Goal of the exercise
Output the data word for word, dropping every image.

Data block
* start *
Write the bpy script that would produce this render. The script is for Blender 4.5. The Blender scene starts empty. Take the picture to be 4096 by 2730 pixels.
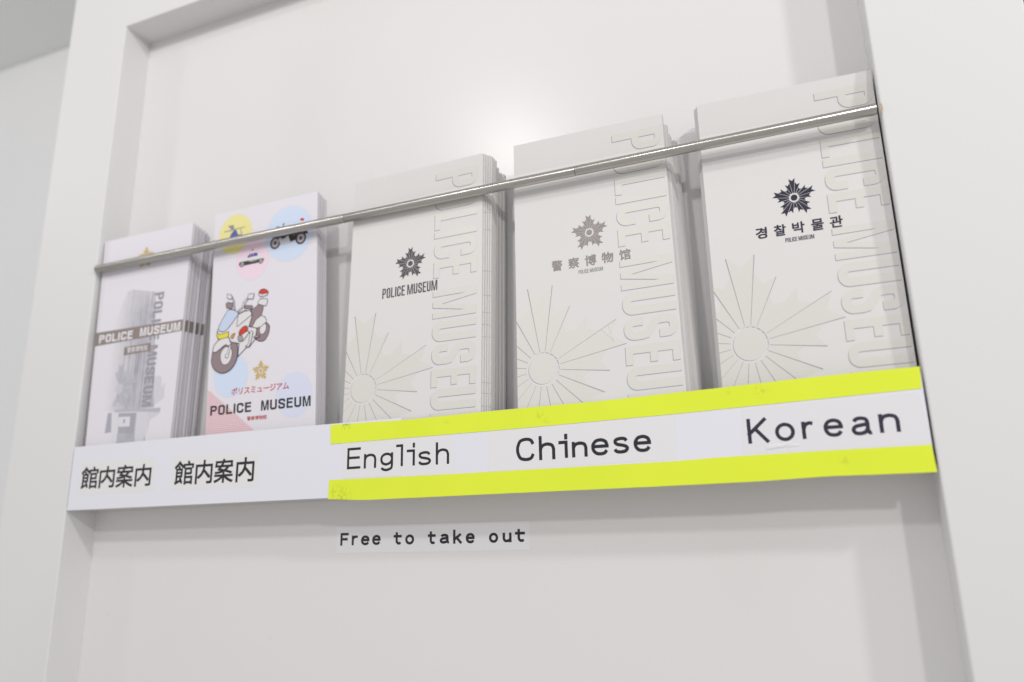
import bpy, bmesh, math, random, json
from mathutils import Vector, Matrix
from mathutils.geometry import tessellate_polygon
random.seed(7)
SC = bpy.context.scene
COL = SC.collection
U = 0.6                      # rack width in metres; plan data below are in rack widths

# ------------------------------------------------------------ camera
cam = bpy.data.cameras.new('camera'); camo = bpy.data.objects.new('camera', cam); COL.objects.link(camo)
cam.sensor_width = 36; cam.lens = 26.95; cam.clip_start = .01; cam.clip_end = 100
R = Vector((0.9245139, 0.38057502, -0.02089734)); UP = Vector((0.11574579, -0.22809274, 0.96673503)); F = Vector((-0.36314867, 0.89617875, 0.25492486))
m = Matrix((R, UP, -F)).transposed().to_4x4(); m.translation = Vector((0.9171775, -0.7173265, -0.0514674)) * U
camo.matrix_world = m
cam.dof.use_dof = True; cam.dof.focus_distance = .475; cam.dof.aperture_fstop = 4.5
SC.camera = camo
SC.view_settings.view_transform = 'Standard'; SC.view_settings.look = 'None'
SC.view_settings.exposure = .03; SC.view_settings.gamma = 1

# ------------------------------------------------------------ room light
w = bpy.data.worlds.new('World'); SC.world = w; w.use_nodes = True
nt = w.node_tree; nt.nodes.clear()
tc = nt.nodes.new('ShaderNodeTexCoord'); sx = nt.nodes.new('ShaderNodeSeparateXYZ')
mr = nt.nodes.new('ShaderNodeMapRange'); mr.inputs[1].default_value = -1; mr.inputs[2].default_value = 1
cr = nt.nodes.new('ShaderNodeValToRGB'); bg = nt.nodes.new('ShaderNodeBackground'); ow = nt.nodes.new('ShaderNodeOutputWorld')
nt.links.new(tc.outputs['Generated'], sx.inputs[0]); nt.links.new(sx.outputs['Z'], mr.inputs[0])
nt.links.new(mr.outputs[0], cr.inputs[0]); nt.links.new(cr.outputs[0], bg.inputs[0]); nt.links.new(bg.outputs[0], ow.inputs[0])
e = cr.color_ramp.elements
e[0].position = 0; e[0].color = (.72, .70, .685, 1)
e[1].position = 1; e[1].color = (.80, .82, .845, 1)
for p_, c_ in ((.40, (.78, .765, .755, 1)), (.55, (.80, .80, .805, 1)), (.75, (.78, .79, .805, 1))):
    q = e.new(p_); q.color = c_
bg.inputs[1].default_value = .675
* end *
Result of this exercise
Write the bpy script that would produce this render. The script is for Blender 4.5. The Blender scene starts empty. Take the picture to be 4096 by 2730 pixels.
import bpy, bmesh, math, random, json
from mathutils import Vector, Matrix
from mathutils.geometry import tessellate_polygon
random.seed(7)
SC = bpy.context.scene
COL = SC.collection
U = 0.6                      # rack width in metres; plan data below are in rack widths

# ------------------------------------------------------------ camera
cam = bpy.data.cameras.new('camera'); camo = bpy.data.objects.new('camera', cam); COL.objects.link(camo)
cam.sensor_width = 36; cam.lens = 26.95; cam.clip_start = .01; cam.clip_end = 100
R = Vector((0.9245139, 0.38057502, -0.02089734)); UP = Vector((0.11574579, -0.22809274, 0.96673503)); F = Vector((-0.36314867, 0.89617875, 0.25492486))
m = Matrix((R, UP, -F)).transposed().to_4x4(); m.translation = Vector((0.9171775, -0.7173265, -0.0514674)) * U
camo.matrix_world = m
cam.dof.use_dof = True; cam.dof.focus_distance = .475; cam.dof.aperture_fstop = 4.5
SC.camera = camo
SC.view_settings.view_transform = 'Standard'; SC.view_settings.look = 'None'
SC.view_settings.exposure = .03; SC.view_settings.gamma = 1

# ------------------------------------------------------------ room light
w = bpy.data.worlds.new('World'); SC.world = w; w.use_nodes = True
nt = w.node_tree; nt.nodes.clear()
tc = nt.nodes.new('ShaderNodeTexCoord'); sx = nt.nodes.new('ShaderNodeSeparateXYZ')
mr = nt.nodes.new('ShaderNodeMapRange'); mr.inputs[1].default_value = -1; mr.inputs[2].default_value = 1
cr = nt.nodes.new('ShaderNodeValToRGB'); bg = nt.nodes.new('ShaderNodeBackground'); ow = nt.nodes.new('ShaderNodeOutputWorld')
nt.links.new(tc.outputs['Generated'], sx.inputs[0]); nt.links.new(sx.outputs['Z'], mr.inputs[0])
nt.links.new(mr.outputs[0], cr.inputs[0]); nt.links.new(cr.outputs[0], bg.inputs[0]); nt.links.new(bg.outputs[0], ow.inputs[0])
e = cr.color_ramp.elements
e[0].position = 0; e[0].color = (.72, .70, .685, 1)
e[1].position = 1; e[1].color = (.80, .82, .845, 1)
for p_, c_ in ((.40, (.78, .765, .755, 1)), (.55, (.80, .80, .805, 1)), (.75, (.78, .79, .805, 1))):
    q = e.new(p_); q.color = c_
bg.inputs[1].default_value = .675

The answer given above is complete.